Protecting Your Child’s Inheritance

October 04, 2018

As a parent, you want to protect your child from harm. However, it is not always easy to foresee what the future may hold for them. As the saying goes, sometimes the best defense is a good offense. Estate planning for a future inheritance is no different. A properly drafted trust can help proactively plan against possible obstacles in transferring your wealth to your children.

This blog is brought to you by Savant's Women's Wealth Initiative

This blog is brought to you by Savant’s Women’s Wealth Initiative

How can a trust help protect you and your family? Using a trust to pass your wealth can provide many benefits, with asset protection being one of them. When you design your estate plan, you have the ability to choose to limit your child’s access to the assets using specific trust provisions. For example, you could limit principal distributions for health and education, but allow for income on an annual basis. These provisions allow the trust to not be fully owned by your child which provides asset protection.

You may wonder if your children will really have to worry about protecting their assets.
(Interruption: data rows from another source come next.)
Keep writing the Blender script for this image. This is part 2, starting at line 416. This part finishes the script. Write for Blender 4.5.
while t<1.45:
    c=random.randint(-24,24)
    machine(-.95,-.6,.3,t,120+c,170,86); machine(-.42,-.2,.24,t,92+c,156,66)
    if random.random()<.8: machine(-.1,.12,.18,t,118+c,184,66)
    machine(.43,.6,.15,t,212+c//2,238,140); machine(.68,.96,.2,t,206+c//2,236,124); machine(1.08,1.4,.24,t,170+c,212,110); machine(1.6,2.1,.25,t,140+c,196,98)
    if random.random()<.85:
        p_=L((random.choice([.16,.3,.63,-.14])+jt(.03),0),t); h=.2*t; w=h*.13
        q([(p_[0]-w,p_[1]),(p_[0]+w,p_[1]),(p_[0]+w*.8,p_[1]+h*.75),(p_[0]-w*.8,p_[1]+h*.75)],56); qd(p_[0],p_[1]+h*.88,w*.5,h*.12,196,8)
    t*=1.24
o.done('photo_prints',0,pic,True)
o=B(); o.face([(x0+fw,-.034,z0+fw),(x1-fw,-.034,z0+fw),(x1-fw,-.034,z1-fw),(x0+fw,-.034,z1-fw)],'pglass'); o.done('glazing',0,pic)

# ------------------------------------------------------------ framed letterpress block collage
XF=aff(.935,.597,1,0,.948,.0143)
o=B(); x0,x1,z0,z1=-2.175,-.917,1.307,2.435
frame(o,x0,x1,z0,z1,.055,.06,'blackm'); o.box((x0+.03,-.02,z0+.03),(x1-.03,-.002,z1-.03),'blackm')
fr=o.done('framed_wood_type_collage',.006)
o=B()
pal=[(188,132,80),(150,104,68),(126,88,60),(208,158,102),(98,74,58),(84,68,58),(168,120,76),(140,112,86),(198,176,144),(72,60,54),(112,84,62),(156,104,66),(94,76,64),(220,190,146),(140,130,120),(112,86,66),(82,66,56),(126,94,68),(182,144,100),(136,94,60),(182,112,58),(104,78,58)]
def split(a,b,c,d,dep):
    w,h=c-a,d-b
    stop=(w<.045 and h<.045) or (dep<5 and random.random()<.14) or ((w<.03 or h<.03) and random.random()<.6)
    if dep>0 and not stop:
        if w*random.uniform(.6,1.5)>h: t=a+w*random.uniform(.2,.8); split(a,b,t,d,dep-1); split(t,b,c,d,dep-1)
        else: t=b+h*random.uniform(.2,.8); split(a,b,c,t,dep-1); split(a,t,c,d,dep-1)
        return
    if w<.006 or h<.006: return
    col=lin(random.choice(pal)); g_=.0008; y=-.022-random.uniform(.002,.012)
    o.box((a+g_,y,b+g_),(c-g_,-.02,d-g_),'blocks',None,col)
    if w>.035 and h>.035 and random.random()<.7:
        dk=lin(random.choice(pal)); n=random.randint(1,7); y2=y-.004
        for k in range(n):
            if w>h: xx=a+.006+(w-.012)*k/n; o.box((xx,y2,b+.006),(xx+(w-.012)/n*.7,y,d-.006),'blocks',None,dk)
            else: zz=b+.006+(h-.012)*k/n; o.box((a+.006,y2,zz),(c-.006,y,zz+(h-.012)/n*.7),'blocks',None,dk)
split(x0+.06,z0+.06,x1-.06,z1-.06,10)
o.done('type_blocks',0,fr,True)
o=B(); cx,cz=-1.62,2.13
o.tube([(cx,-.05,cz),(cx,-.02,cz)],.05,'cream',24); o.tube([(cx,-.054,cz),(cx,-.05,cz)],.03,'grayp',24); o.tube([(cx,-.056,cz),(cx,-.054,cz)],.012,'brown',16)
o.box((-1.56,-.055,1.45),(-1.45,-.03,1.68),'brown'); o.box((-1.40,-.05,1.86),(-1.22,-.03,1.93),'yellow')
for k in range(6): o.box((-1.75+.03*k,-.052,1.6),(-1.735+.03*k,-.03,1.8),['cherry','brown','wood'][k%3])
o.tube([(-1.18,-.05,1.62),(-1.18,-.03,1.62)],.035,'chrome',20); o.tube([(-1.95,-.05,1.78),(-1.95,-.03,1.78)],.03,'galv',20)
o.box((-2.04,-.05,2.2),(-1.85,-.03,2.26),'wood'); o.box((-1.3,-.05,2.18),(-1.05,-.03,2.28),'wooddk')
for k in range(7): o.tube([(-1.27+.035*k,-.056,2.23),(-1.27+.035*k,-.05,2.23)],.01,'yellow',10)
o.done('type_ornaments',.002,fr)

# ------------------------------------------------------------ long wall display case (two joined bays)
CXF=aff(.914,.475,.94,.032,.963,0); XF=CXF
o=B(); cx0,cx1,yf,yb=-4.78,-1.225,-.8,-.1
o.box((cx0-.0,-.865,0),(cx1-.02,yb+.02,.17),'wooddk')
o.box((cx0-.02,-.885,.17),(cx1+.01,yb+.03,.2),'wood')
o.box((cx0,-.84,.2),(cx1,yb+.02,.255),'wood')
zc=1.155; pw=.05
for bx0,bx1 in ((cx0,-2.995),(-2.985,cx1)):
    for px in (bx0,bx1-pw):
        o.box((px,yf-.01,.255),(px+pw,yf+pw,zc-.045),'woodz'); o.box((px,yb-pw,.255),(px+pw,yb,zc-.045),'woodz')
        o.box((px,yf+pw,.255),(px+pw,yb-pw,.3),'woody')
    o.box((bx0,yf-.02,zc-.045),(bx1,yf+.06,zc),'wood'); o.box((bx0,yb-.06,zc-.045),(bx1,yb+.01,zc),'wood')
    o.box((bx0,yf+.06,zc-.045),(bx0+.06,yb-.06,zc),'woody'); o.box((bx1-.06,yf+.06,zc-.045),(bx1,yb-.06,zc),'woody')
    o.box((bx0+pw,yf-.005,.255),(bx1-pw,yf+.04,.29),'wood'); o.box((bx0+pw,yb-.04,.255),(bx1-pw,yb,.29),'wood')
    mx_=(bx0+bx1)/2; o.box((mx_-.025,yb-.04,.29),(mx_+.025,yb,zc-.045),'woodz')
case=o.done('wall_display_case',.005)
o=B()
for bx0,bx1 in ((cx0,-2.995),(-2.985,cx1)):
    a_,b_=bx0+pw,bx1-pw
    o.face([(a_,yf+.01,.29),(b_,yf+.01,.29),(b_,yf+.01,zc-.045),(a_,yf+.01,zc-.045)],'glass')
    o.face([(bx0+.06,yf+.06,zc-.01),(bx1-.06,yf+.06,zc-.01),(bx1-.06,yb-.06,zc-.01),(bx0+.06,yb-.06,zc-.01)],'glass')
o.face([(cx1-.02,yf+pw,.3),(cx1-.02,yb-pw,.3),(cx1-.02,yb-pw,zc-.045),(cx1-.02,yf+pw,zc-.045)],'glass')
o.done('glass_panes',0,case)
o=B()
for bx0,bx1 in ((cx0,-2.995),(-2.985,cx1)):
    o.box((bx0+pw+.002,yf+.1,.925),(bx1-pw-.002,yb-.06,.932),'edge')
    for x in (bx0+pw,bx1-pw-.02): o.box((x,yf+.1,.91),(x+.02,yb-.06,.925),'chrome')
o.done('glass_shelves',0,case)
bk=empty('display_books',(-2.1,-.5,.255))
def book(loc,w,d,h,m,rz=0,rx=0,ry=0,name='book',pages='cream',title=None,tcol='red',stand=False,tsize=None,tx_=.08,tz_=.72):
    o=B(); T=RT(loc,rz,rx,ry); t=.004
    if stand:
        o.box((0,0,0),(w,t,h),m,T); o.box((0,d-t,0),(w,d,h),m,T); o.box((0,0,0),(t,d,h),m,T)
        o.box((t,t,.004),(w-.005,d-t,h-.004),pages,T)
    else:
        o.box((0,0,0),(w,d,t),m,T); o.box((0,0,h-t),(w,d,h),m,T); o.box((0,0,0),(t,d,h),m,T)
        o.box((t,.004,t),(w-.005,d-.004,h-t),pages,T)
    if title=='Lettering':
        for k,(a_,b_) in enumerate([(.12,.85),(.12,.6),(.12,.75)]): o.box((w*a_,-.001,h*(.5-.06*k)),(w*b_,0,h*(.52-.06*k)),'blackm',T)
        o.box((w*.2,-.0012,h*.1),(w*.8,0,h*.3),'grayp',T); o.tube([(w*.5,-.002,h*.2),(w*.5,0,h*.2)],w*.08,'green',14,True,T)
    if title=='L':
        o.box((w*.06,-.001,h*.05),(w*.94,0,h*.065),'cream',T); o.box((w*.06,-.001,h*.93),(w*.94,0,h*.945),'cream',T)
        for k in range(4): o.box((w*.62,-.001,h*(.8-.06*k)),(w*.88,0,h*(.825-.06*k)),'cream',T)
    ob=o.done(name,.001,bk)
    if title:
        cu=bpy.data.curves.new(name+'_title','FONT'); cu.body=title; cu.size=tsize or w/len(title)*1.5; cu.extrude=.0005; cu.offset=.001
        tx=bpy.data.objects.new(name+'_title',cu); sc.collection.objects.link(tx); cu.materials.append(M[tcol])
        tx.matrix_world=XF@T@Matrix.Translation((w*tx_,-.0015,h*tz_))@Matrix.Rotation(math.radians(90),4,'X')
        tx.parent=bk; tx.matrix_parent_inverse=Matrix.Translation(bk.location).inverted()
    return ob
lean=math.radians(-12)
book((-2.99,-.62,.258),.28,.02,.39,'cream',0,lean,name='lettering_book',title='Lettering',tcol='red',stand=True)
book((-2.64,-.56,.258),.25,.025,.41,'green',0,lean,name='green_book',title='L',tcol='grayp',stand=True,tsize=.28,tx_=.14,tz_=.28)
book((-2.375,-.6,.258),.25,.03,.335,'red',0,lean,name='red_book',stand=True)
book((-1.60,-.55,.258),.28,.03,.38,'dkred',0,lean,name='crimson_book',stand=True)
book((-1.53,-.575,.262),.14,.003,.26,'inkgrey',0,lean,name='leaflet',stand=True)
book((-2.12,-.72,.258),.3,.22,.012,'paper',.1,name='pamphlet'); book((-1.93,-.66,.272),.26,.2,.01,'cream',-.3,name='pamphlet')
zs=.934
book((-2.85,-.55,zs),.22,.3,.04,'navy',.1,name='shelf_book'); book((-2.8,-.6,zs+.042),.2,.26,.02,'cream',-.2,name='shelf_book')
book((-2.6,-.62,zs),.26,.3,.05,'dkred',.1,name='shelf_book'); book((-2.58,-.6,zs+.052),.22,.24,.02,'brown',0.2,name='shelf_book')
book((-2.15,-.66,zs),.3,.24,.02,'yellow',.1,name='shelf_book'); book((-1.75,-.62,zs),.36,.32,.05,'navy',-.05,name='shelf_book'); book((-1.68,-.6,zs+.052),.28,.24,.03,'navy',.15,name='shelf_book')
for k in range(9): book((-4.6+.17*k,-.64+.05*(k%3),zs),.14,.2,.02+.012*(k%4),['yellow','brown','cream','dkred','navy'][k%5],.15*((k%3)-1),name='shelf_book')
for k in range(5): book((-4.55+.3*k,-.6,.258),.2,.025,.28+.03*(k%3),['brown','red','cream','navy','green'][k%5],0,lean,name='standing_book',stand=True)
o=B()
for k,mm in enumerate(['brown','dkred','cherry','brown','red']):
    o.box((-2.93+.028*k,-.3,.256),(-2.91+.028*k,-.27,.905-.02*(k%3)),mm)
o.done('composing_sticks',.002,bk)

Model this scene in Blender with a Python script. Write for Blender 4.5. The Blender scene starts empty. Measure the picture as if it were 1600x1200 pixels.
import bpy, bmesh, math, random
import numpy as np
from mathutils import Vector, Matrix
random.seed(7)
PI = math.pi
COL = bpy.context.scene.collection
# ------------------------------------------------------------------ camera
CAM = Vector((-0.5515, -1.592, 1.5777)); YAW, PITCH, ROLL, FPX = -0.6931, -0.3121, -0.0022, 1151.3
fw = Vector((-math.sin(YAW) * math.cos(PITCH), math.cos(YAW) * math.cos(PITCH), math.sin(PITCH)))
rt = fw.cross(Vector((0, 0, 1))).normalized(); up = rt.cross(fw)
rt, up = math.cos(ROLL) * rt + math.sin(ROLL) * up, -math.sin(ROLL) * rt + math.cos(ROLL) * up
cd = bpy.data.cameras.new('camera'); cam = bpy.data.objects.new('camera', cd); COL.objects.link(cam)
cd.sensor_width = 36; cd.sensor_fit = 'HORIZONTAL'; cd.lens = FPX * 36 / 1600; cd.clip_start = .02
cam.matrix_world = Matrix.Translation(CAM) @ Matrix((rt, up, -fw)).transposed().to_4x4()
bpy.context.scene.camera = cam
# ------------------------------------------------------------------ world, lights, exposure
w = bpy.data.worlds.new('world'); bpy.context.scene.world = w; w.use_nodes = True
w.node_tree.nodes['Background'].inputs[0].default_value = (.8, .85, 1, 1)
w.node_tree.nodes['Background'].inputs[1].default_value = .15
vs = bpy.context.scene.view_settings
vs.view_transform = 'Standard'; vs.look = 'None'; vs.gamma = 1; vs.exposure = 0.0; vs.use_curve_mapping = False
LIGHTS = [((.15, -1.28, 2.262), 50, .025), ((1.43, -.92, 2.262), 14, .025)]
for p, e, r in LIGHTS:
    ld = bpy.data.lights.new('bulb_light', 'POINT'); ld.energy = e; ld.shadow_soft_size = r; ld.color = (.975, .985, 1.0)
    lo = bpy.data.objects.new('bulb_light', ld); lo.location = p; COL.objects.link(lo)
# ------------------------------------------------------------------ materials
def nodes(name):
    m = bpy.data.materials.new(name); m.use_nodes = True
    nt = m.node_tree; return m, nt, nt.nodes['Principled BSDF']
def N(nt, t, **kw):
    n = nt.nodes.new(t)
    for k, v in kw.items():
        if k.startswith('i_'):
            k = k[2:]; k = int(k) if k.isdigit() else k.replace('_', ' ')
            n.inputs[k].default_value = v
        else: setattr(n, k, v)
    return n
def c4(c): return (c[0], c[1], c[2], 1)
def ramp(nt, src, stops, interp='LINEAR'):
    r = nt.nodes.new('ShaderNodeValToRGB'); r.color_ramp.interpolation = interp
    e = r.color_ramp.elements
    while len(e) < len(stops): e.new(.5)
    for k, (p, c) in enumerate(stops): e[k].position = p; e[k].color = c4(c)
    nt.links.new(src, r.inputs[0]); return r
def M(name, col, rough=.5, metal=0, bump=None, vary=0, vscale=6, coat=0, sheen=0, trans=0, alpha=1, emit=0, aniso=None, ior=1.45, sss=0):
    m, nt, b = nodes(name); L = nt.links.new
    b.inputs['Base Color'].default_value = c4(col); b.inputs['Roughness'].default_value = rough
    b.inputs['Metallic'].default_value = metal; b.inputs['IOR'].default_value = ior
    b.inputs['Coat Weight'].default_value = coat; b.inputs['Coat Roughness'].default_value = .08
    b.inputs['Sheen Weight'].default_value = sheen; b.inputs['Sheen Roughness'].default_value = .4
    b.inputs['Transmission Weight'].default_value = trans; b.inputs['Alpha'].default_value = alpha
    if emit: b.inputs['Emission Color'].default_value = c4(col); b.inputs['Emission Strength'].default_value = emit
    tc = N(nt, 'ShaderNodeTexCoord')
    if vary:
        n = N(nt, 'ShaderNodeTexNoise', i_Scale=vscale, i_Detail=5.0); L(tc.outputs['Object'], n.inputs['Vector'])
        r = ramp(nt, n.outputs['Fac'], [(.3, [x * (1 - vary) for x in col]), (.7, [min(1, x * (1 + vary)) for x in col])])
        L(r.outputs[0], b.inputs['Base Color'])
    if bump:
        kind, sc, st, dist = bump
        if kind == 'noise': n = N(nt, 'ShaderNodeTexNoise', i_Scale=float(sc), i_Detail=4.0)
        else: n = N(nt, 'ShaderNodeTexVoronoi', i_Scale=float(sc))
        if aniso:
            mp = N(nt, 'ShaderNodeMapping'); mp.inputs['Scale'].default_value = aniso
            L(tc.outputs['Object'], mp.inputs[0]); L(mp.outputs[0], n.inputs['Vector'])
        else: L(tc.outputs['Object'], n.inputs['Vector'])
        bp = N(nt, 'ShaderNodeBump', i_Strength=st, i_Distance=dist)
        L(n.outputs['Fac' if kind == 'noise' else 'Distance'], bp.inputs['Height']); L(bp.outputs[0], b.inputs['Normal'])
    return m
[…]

Well, divorce is one of the many obstacles that could impact your wealth transferring to your children. With high divorce rates, it is possible that your children may have to deal with the process of separating their assets. Typically, if your children keep their inheritance as separate property and they do not commingle it with marital property, the inheritance remains the child’s after the divorce. However, it may be difficult or the child may inadvertently commingle their inheritance. Therefore, if your goal is to make sure the child, and possibly grandchildren, receive their inheritance, you may want to reconsider leaving it outright and trust-free.

Another consideration in keeping your child’s inheritance in trust is the possibility of lawsuits and creditors. Everyday activities have the potential of putting a person at risk for being liable in a lawsuit. For example, car accidents could potentially harm your child’s inheritance if they are found liable. Keeping a child’s inheritance in trust, and out of their ownership, can help protect the assets from being subject to lawsuit and creditor claims.

It is important for your estate plan to fit your needs, so work with an estate attorney on drafting a plan that will allow you to meet your legacy goals. If asset protection for your family is important to you, consider using a trust to protect against future claims, and educate your loved ones on your intentions, because while you can’t predict the future, you can prepare for it.